Mr. Janjua is a member of the APL’s Writers Group and it was through the group he connected with RecciaMandelcorn, the APL’s Manager of Community Collaboration.
“The film is just so beautifully shot and I loved the personal focus and one-on-one,” says Ms. Mandelcorn. “We couldn’t really do a panel because we have so many faith leaders in our community that to invite some would
be to not invite others. We sent out the call to everybody and we invited everyone to come in so we could have a community discussion around faith and the place of faith and churches, synagogues and mosques in our community as social activists.
“We think about newcomers when we think about people who are disenfranchised and need breakfasts or dinners, we think about where there may be bins for clothing, where we think people might be advocating for LGBTQ rights, a lot of that comes right back to faith communities. I thought we could get a discussion going and interconnect. We sent out the call to the York Regional Police’s Cultural and Diversity Unit, all the different churches and church groups, and we asked them all to be a part of the conversation. I think it is going to be fabulous! I am so excited about it.”
This excitement is shared by Mr. Janjua.
Finished two years ago, he says The Faith Project might not have changed anything when it comes to tolerance and inclusivity, but having an ongoing “cultural conversation” can ultimately bring about that difference.

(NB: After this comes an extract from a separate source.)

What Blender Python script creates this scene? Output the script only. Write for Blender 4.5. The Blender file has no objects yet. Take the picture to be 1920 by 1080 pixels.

“These are the experiences that anchor their identity. Instead of being an abstract concept, they can make it more personal and human. That is where we want the conversation to go,” he says. “A lot of times when we hear issues in the news, whether it is the really big issues like terrorism , integration, things like that, people will often look and ask, ‘what is this community doing about this issue? How are they going to integrate into Canadian society? It is all very abstract. It is not at the level of, ‘My neighbour, my friend, my coworker, my sister, my brother.’ We don’t see enough of what is that kernel of beauty that people keep returning to in their lives.
“That is the kernel that animates who they are in the world. We want to explore that and we’re hoping with these films they will reach an audience that will be able to take that message forward and, as they encounter so many of these issues in the world, they are not going to talk about abstract terms; they will think more along the lines that these are human beings just like me, they are struggling with the same conflicts I am struggling with, and there is some sort of relationship there that we can build on because we’re all looking for similar answers to the big questions in life.”